Weeding asks for attention, but not urgency.

Over time I’ve also come to see that weeds tell you something about a garden. Different gardens produce different weeds. Soil, moisture, sunlight, disturbance, and even neighbourhood all influence what appears. Learning your weeds is another way of learning your garden.

That naturally raises another question.

What is a weed?

The word itself carries a negative meaning, but that meaning is largely a human one. A weed is not a particular kind of plant. It is a judgment.

To me, a weed is simply a plant that is not wanted in a particular spot.

That makes weeds entirely dependent on the gardener.

The same plant can be a weed in one place and welcome in another.

If a lavender seeds itself into an empty sunny bed where I wanted another lavender anyway, I consider it a volunteer. It arrived on its own, but I am happy to keep it.

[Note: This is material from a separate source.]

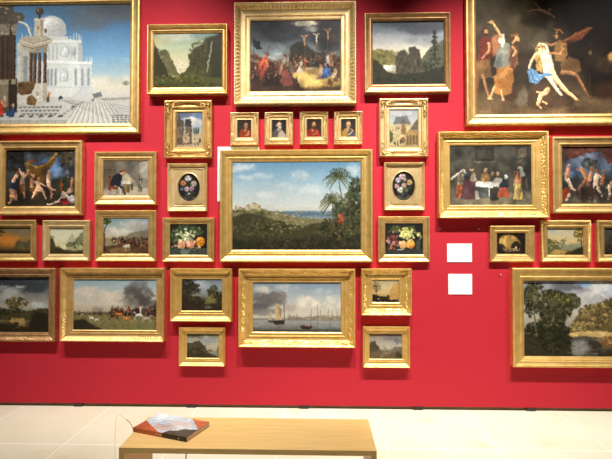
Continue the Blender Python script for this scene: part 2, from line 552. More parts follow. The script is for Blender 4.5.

If that same seedling appears in the middle of a carefully spaced geometric planting where there is no room for another plant, then it has become a weed.

The plant hasn’t changed.

The location has.

Sometimes I transplant that volunteer elsewhere. Sometimes, if there are twenty of them and nowhere to put them, they go into the compost. We often first ask, “What plant is this?”

When weeding however, the first question often is, “Do I want this plant here?”

There are, however, plants that are genuinely weedy.

To me, those are plants whose growth strategy is so aggressive that they begin overwhelming everything around them. Some spread rapidly by seed. Others spread by rhizomes, making them difficult to remove completely.

Phragmites and Japanese knotweed are good examples. Their extensive root systems allow them to spread quickly while displacing nearly everything else growing nearby. If you’ve driven along Ontario highways, you’ve probably seen large stands of tall bluish grass with feathery plumes towering above everything around them. That is often non-native phragmites. Notice that very little else grows within those patches.

Other weeds, like creeping bellflower, may not be nearly as tall, but they spread readily and return from even small pieces of root left behind.

On the other hand, not every weed is difficult. Some self seed freely but pull out with almost no effort. They create regular work, but they don’t wage a long term battle against the gardener.

Even weeds have different strategies.

Some appear only during certain parts of the season. Right now, for example, we’re in the middle of crabgrass season. A month ago there was almost none to be found.

Perhaps that’s one of the reasons I enjoy weeding so much.

It isn’t simply removing unwanted plants.

It’s a quiet process of observation and selection.

Looking at everything growing in the garden, one plant at a time, and deciding what stays.